Class 25
\(\displaystyle \frac{1}{1-x} = \sum_{n=0}^\infty x^n = 1 + x + x^2 + x^3 + \cdots\) for \(-1 < x < 1\).
\(\displaystyle \frac{1}{1+x^2} = \sum_{n=0}^\infty (-1)^n x^{2n} = 1 - x^2 + x^4 - x^6 + \cdots\) for \(-1 < x < 1\).
\(\displaystyle \frac{1}{(1-x)^2} = \sum_{n=0}^\infty (n+1)x^n = 1 + 2x + 3x^2 + 4x^3 + \cdots\) for \(-1 < x < 1\).
\(\displaystyle \ln(1+x) = \sum_{n=1}^\infty (-1)^{n+1} \frac{x^n}{n} = x - \frac{x^2}{2} + \frac{x^3}{3} - \cdots\) for \(-1 < x \le 1\).
\(\displaystyle \arctan(x) = \sum_{n=0}^\infty (-1)^n \frac{x^{2n+1}}{2n+1} = x - \frac{x^3}{3} + \frac{x^5}{5} - \frac{x^7}{7} + \cdots\) for \(-1 \le x \le 1\).
What about other functions?
Let
\[f(x) = \sum_{n=0}^\infty c_n(x-a)^n\]
on some open interval containing \(a\).
Then
\[c_n = \frac{f^{(n)}(a)}{n!}\]
Suppose
\[\sum_{n=0}^\infty c_n(x-a)^n = \sum_{n=0}^\infty d_n(x-a)^n\]
for every \(x\) from some open interval \(I\) containing \(a\).
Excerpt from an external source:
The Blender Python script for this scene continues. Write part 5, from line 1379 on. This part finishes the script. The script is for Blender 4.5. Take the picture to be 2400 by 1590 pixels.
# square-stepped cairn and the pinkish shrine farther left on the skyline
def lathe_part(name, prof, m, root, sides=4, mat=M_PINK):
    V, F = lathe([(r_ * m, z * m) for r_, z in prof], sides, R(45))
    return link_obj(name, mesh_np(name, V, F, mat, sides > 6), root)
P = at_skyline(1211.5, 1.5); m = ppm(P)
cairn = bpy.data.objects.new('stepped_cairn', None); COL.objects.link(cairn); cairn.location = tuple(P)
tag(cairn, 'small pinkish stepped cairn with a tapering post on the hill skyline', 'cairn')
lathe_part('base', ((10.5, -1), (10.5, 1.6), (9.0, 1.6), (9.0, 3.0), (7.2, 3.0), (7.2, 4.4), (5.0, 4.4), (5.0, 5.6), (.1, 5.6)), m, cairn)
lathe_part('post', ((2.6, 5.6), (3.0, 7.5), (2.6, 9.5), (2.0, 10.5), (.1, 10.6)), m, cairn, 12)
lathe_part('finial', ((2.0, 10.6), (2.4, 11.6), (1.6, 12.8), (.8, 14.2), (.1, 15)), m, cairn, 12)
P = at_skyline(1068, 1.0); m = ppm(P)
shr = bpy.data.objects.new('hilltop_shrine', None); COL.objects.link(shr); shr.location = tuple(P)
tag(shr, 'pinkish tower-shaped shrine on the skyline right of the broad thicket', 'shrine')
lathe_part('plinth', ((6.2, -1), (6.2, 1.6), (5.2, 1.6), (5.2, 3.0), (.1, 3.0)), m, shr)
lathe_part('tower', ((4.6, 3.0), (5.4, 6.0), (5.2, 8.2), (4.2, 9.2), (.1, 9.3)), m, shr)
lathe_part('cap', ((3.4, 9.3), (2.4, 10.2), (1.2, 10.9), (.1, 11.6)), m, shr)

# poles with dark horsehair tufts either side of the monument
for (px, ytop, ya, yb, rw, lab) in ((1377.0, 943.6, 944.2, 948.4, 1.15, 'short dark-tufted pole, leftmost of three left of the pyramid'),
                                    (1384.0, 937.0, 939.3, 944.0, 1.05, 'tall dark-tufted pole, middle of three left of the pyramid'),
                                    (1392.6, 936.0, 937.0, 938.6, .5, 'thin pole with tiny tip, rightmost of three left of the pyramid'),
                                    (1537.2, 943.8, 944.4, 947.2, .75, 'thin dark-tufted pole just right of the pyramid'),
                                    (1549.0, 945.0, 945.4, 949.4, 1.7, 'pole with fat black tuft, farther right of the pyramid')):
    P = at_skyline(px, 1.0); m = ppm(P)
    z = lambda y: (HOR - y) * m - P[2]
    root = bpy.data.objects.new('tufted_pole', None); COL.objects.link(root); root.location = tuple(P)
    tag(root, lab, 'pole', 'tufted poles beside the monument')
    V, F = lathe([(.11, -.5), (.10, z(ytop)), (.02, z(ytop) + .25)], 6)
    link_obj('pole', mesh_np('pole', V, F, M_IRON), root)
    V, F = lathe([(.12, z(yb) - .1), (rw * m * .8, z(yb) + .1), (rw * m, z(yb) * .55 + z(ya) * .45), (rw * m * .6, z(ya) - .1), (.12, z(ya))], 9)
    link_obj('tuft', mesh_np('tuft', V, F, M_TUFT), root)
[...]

Then \(c_n = d_n\) for every \(n = 0, 1, 2, \dots\).
Let \(f\) be infinitely differentiable at \(a\). Then the power series
\[\sum_{n=0}^\infty \frac{f^{(n)}(a)}{n!}(x-a)^n\]
is called the Taylor series of \(f\) centered at \(a\).
Taylor series centered at \(0\) is also sometimes called Maclaurin series.
Big question: Does the Taylor series of \(f\) converge, and if it does, which function does it converge to?
If \(f\) has at least \(n\) derivatives at \(a\), then the polynomial
\[p_n(x) = f(a) + f'(a)(x-a) + \frac{f''(a)}{2}(x-a)^2 + \frac{f'''(a)}{6} + \cdots + \frac{f^{(n)}(a)}{n!}(x-a)^n\]
is called the \(n\)-th Taylor polynomial of \(f\) at \(a\).
If \(f\) is infinitely differentiable at \(a\) then \(p_n(x)\) is the \(n\)-th partial sum of its Taylor series at \(a\).
\(f(x) = \exp x\) at \(a = 0\)
\(f(x) = \sin x\) at \(a = 0\)
\(f(x) = \sin x\) at \(a = \frac{\pi}{4}\)
\(f(x) = \ln x\) at \(a = 1\)
Let \(f\) has \(n+1\) derivatives on an open interval \(I\) containing \(a\). Define
\[R_n(x) = f(x) - p_n(x)\]
where \(p_n\) is the \(n\)-th Taylor polynomial of \(f\) at \(a\).
Then for every \(x \in I\) there exists a number \(c\) between \(a\) and \(x\) such that
\[R_n(x) = \frac{f^{(n+1)}({\color{red} c})}{(n+1)!}(x-a)^{n+1}\]